Da atuação das Forças brasileiras em missão no estrangeiro poderão fatos delineados como crimes de guerra, que não se confundem, ao menos em teoria, com crimes militares em tempo de guerra.
Os crimes militares em tempo de guerra são compreendidos como os crimes tipificados no Livro II da Parte Especial do Código Penal Militar, além dos tipificados no Livro I e na legislação penal comum, em algumas circunstâncias, trazidas pelo art. 10 do Código Penal Militar, caracterizando-se como lei penal militar excepcional que exige o estado de guerra instalado, nos termos do art. 15 do próprio Código Penal Militar, verbis:
O tempo de guerra, para os efeitos da aplicação da lei penal militar, começa com a declaração ou o reconhecimento do estado de guerra, ou com o decreto de mobilização se nele estiver compreendido aquele reconhecimento; e termina quando ordenada a cessação das hostilidades.
Os crimes de guerra, por sua vez, surgem de um conceito mais abrangente, oriundo do Direito Penal Internacional (ou Direito Internacional Penal, para alguns), não se exigindo o estado de guerra, mas apenas a existência de conflito armado, internacional ou não. São, em verdade, resultado da constatação de que determinado autor, no curso de um conflito armado, não observou regras impostas pelo Direito Internacional dos Conflitos Armados (ou Direito Internacional Humanitário), conhecido como jus in bello, que não se confunde com o jus ad bellum.
O jus in bello sedimenta as regras de combate, o que se pode ou não fazer em período de conflito armado. O jus ad bellum, por sua vez, preocupa-se com as concepções que autorizam a entrada em conflito, questionando, por exemplo, quando uma guerra se torna justa, aceitável aos olhos da comunidade internacional.
A disciplina do jus in bello é condensada, em especial, pelos pactos envolvendo as altas potências contratantes, sendo de extrema relevância, por exemplo, as Convenções de Genebra (I a IV), de 1949, com seus Protocolos Adicionais, de 1977, assim como as Convenções de Haia, v.g. a Convenção de 1981, que tratou da proibição ou limitação do uso de certas armas convencionais que podem ser consideradas como produzindo efeitos traumáticos excessivos ou ferindo indiscriminadamente. As primeiras compõem um bloco protetivo em relação às pessoas afetadas pelos conflitos, tornando-se conhecidas como “Direito de Genebra”. As segundas se dedicam especialmente à limitação das ações e armas empregadas nos conflitos, ficando esse bloco conhecido como “Direito de Haia”.
Ocorre que a não observância dessas regras por um agente precisa conhecer repressão certa, definida, exatamente aqui surgindo o Direito Penal Internacional, hoje sedimentado especialmente no Estatuto de Roma do Tribunal Penal Internacional.

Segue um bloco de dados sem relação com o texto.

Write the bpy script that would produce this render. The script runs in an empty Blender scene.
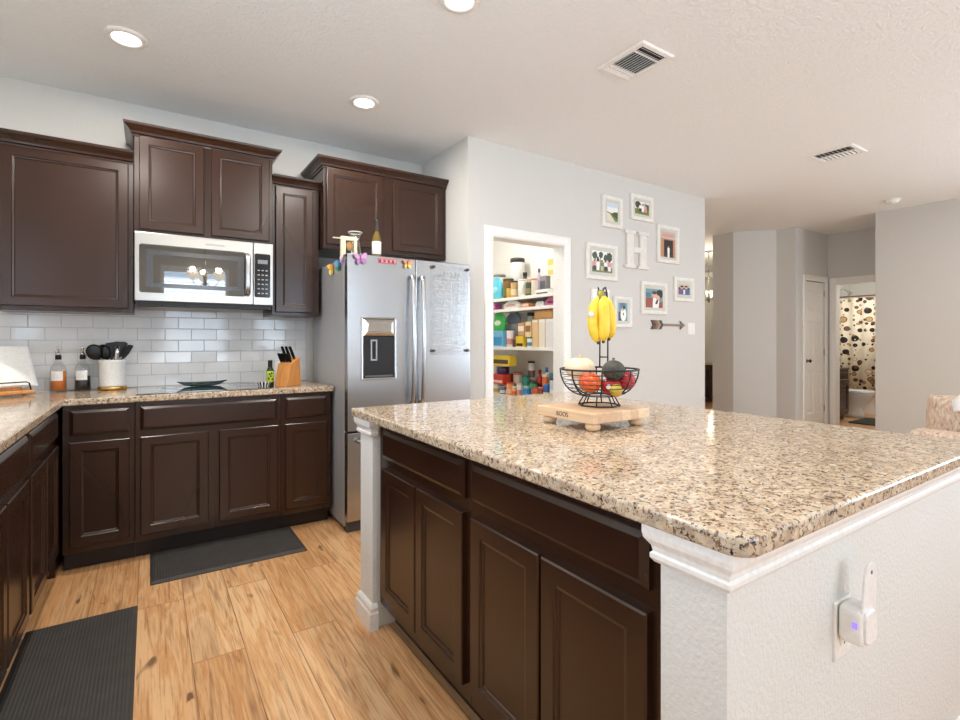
import bpy, bmesh, math, random
from mathutils import Vector, Matrix
random.seed(7)
C = bpy.context.scene.collection
SC = bpy.context.scene
PI = math.pi

# ------------------------------------------------------------------ camera
cd = bpy.data.cameras.new('camera'); cam = bpy.data.objects.new('camera', cd); C.objects.link(cam)
cam.location = (0, 0, 1.22); cam.rotation_euler = (PI/2, 0, -math.radians(33.34))
cd.sensor_width = 36; cd.lens = 502.2/960*36; cd.shift_y = -19.6/960; cd.clip_start = 0.05
SC.camera = cam

# ------------------------------------------------------------------ world, daylight, exposure
w = bpy.data.worlds.new('daylight'); SC.world = w; w.use_nodes = True
w.node_tree.nodes['Background'].inputs[0].default_value = (0.72, 0.87, 1.02, 1)
w.node_tree.nodes['Background'].inputs[1].default_value = 3.6
SC.view_settings.view_transform = 'Standard'; SC.view_settings.look = 'None'
SC.view_settings.gamma = 1.0; SC.view_settings.use_curve_mapping = False
SC.view_settings.exposure = -0.05
try:
    SC.cycles.use_denoising = True
    SC.cycles.max_bounces = 10; SC.cycles.diffuse_bounces = 6; SC.cycles.glossy_bounces = 5
    SC.cycles.transmission_bounces = 8; SC.cycles.transparent_max_bounces = 12
    SC.cycles.sample_clamp_indirect = 6.0; SC.cycles.caustics_reflective = False; SC.cycles.caustics_refractive = False
except Exception: pass

def area(name, loc, rot, sx, sy, power, col=(1, 1, 1), shape='RECTANGLE', parent=None):
    l = bpy.data.lights.new(name, 'AREA'); l.shape = shape; l.size = sx; l.size_y = sy; l.energy = power; l.color = col
    o = bpy.data.objects.new(name, l); C.objects.link(o); o.location = loc; o.rotation_euler = rot
    if parent: o.parent = parent
    return o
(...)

No art. 8º do Estatuto de Roma os crimes de guerra são cindidos em algumas categorias básicas, como o caso de violações graves às Convenções de Genebra, de 12 de agosto de 1949, e outras violações graves das leis e costumes aplicáveis em conflitos armados internacionais no âmbito do Direito Internacional dos Conflitos Armados (jus in bello). Permite-se, ademais, por força do art. 9º, a definição de elementos do crime pela Assembleia dos Estados-Partes.
Em apertada síntese, portanto, os crimes de guerra condensam condutas de desrespeito aos postulados do jus in bello, sendo o ideal que cada país que se comprometeu com esses postulados adicione essa qualidade de crimes em seu ordenamento pátrio, o que o Brasil, por ora, ainda não fez.
Enquanto não surge essa legislação brasileira específica, duas hipóteses podem ocorrer: processar e julgar tais crimes buscando a subsunção a crimes previstos na legislação brasileira, especialmente os crimes militares – não necessariamente em tempo de guerra, pois poderá não estar em curso o tempo de guerra – que terão elementos típicos, talvez, mais próximos a subsumir as condutas praticadas, ou, em não havendo a adequada persecução, submeter-se à Jurisdição complementar do Tribunal Penal Internacional, inclusive, nos termos do que comanda o § 4º do art. 5º da Constituição Federal – que, frise-se, não se limita aos crimes de guerra apenas, mas alcança, ainda, crimes contra a humanidade, de genocídio e de agressão.
Note-se, entretanto, que aplicar o Código Penal Militar aos crimes de guerra constitui-se em um arremedo, porquanto o Direito Penal Militar tem por bem jurídico prevalecente a regularidade das Instituições Militares, enquanto o Direito Penal Internacional tem por objeto de proteção a humanidade em seu conjunto.
Ainda assim, a compreensão da distinção colocada pode ser muito útil na preparação para o seu concurso.